Gleichstellungsbericht bestätigt gleichstellungspolitischen Kurs der SPD
Die Sozialdemokratinnen und Sozialdemokraten haben sich über den Gleichstellungsbericht gefreut, sagte Christel Humme, gleichstellungspolitische Sprecherin der SPD-Fraktion. Denn er bestätige den Kurs der SPD-Fraktion, der die gleichberechtigte Teilhabe von Frauen und Männern am Erwerbs- und Familienleben zum Ziel habe. Als Kernforderungen nennt der Bericht eine konsistente Gleichstellungspolitik, die den gesamten Lebenslauf betrachtet. Dazu gehört die Abkehr von starren Rollenbildern, denn Frauen wollen nicht mehr Zuverdienerinnen und Männer nicht mehr Haupternährer sein. Ebenso müssen veraltete Strukturen beseitigt und die Weichen richtig werden.

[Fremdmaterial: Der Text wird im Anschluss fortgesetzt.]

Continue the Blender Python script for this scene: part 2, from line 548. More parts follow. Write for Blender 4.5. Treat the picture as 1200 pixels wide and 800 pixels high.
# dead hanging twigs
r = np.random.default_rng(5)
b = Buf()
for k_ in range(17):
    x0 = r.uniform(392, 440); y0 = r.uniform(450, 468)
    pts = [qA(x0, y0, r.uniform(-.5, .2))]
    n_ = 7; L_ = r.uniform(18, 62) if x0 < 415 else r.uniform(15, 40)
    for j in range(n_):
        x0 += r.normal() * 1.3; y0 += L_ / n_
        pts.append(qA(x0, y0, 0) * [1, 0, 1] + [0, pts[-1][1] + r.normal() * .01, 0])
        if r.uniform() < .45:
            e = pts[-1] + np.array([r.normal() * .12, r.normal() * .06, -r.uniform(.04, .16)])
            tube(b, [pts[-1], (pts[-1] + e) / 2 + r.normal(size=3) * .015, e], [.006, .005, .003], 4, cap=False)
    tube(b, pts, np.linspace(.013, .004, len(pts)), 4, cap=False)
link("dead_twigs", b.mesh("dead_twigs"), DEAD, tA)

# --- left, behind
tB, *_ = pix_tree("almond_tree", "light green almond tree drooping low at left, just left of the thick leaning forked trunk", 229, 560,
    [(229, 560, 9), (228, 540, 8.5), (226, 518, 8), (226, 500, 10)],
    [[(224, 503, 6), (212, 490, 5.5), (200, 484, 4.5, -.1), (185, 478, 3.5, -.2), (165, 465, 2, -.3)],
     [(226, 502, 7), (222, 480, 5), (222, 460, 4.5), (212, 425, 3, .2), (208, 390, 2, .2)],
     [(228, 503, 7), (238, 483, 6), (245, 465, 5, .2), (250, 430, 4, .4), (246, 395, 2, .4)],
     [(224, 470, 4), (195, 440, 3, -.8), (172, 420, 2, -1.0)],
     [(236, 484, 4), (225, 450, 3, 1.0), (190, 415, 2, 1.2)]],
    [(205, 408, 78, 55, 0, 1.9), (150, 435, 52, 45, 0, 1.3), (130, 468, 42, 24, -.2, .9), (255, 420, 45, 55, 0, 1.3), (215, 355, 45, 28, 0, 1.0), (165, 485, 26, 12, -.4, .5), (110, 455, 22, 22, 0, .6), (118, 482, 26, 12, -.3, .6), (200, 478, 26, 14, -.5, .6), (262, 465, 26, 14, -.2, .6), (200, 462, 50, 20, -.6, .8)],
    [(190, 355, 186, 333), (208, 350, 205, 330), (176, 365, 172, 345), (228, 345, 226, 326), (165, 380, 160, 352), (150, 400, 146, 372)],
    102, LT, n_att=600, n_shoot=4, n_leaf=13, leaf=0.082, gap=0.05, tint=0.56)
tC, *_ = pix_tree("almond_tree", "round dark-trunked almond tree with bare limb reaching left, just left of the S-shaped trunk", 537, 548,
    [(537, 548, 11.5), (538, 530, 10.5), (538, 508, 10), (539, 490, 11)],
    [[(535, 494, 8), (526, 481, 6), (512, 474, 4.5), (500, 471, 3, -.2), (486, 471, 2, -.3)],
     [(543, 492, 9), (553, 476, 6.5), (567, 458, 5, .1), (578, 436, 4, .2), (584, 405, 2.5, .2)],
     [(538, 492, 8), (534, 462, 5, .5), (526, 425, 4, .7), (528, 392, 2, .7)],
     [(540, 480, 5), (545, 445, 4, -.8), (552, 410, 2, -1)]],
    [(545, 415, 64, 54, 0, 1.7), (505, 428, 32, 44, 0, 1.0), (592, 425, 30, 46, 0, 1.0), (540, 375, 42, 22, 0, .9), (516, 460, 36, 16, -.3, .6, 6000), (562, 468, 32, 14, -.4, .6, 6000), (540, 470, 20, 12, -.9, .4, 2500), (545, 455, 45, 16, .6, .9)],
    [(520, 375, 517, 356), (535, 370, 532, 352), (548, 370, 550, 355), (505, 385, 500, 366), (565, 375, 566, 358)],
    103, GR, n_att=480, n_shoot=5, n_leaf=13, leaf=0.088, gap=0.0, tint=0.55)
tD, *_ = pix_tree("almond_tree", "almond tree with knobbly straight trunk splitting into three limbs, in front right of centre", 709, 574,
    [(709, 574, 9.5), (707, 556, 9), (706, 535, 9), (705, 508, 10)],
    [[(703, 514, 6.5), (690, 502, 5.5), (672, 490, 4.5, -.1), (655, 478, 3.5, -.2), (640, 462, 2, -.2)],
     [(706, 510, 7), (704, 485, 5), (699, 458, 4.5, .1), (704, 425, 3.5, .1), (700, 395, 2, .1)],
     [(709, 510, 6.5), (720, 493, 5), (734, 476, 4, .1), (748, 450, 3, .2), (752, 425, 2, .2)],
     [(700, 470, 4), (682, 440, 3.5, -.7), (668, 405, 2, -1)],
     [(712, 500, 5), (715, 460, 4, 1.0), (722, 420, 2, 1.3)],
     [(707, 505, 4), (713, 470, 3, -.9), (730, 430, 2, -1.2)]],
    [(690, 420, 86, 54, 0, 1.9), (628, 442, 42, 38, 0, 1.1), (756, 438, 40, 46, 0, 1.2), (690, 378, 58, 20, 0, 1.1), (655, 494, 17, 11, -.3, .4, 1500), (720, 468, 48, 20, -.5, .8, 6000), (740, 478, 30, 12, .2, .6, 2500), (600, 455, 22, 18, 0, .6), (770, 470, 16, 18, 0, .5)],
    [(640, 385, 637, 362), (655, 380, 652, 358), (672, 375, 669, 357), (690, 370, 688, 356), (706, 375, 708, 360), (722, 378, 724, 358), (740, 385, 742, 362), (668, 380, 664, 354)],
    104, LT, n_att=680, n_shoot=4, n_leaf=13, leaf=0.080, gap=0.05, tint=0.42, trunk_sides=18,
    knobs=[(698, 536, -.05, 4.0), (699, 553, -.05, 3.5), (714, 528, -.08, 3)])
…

Minijobs und Ehegattensplitting reformieren
Antworten auf den Gleichstellungsbericht habe die schwarz-gelbe Koalition nicht, sagte Christel Humme, denn sie halte an Ehegattensplitting und Minijobs fest. Beides anzugehen hatte Professorin Klammer, Vorsitzende der für den Gleichstellungsbericht zuständigen Sachverständigenkommission, der Politik bereits vor einem Jahr empfohlen.
Minijobs verfestigen die nicht mehr zeitgemäße Zuverdienerrolle der Frau und führen in die Armut. Die überwiegende Mehrheit der erwerbstätigen Frauen arbeitet in schlecht bezahlten Teilzeit- und in noch schlechter bezahlten Minijobs. „Dabei wollen sie mehr arbeiten und auf eigenen Füßen stehen,“ stellte Humme fest. Das Ehegattensplitting signalisiere mit der Steuerklasse V, dass Frauen zu Hause bleiben oder nur einer geingfügigen Beschäftigung nachgehen sollten, weil der Ehemann als Alleinverdiener einen hohen Steuervorteil habe.
Fraktionsübergreifend Gleichstellungspolitik voran bringen
Dagmar Ziegler forderte alle Abgeordneten auf, das Gemeinsame zu betonen und endlich die Frauenquote für Vorstände und Aufsichtsräte auf den Weg zu bringen, weil 2013 viele Aufsichtsräte gewählt werden. Die Parlamentarierinnen hätten schon in der Vergangenheit gesetzliche Regelung, die einen Fortschritt für Frauen bedeuteten, gemeinsam und solidarisch erzielt. Dazu gehörte unter anderem der Rechtsanspruch auf einen Kitaplatz 1992. Zigeler beendete ihre Rede mit den Worten: "Lassen Sie uns gemeinsam ein weiteres Frauenrecht erkämpfen!"